I was still experiencing fragmentation / reassembly until I changed to the following;

Tunnel xxxx

ip mtu 1372

ip tpc adjust-mss 1332

What was I missing in my original calculations or did I misunderstand how I would use the resulting number (MTU instead of MSS) from my calculations?

6 Replies 6

andrew.prince
Level 10
Level 10

Keith,

The way I work it out/configure my tunnels is:-

Cisco recommends a GRE MTU of 1400, that's cool. A GRE tunnel encapsulation requires 24/28 Bytes - as you have stated ( I always go with 28, includes some fudge). So the MTU that the GRE can send is 1400 - 28 = MTU 1372 - not including GRE encapsulation. Don't forget that the Maximum Segment Size is the largest transmissible amount of data that can be sent un-fragmented. So the IP header requires 20 bytes. The TCP header requires 20 bytes = 40 bytes.

Great - so now we have:-

28 Bytes - GRE

20 Bytes - IP

20 Bytes - TCP

Total of 68 Bytes, 1400 - 68 = 1332 this is the MSS, that clients and upstream devices should be setting there to MSS in the TCP handshake.

What would be helpful in some documentation is that when you set the MTU of the GRE - subtract the overhead of the GRE encapsulation. Then subtract the TCP & IP overhead, what you are left with is what you should set the MSS to.

HTH.

Jay Young
Cisco Employee
Cisco Employee

Keith,

I know this reply probably comes 8 years too late for you but I figured other people stumbling across this thread can use this.

I wrote a tool that calculates the IPSec overhead for various different scenarios.  Check it out here, you will need a Cisco support contract or be a partner.

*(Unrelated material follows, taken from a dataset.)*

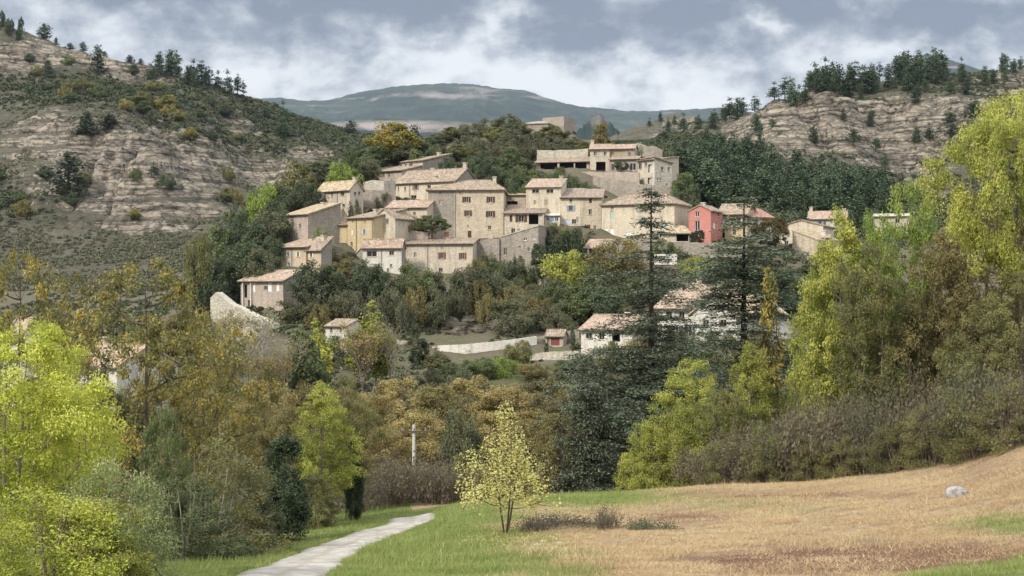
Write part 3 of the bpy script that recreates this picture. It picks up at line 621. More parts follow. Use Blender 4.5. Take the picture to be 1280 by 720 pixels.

https://cway.cisco.com/tools/ipsec-overhead-calc/ipsec-overhead-calc.html

-Jay

Awesome tool.

Would it be possible to get the it to support RTP with different Codecs? Would be amazing to have a tool like this to calculate queues.

Brianpetes,

You can use the following tool made by one of my colleagues to determine the size of the RTP packet and then use as an input to this tool.

https://cway.cisco.com/tools/vccalc/

Hope this helps.

-Jay

Hi

 

I find that the link of the IPSec hearder calculator is not work,

 

Can you help to post it again?

Joseph W. Doherty
Hall of Fame
Hall of Fame

Ha, I must have missed this post nine years ago, and as Jay says, in case someone stumbles across it . . .

First, kst allocates L2 and L3 header overhead at 20 bytes each, but one has to also remember, those are the usual minimums.  Either header can be bigger; even much bigger, but again, larger than the minimums is unusual.  However, if you do bump into such, it does throw the overhead calculation off.

Second, even if you've calculated correctly, and no packet headers are larger than you expect, often not all traffic is TCP and not all TCP traffic enables PMTUD.  Such traffic may be fragmented.  (Case in point, a couple of years ago, had a VPN router with high CPU [due to fragmentation], the cause was video security traffic.)

Lastly, for IP TCP adjust-mss to do its "magic", in needs to "see" the TCP session setup hand-shake.  If you have an environment where there's both a VPN and non-VPN path to a destination, traffic might have started on the non-VPN path and have not been subjected to IP TCP adjust-mss.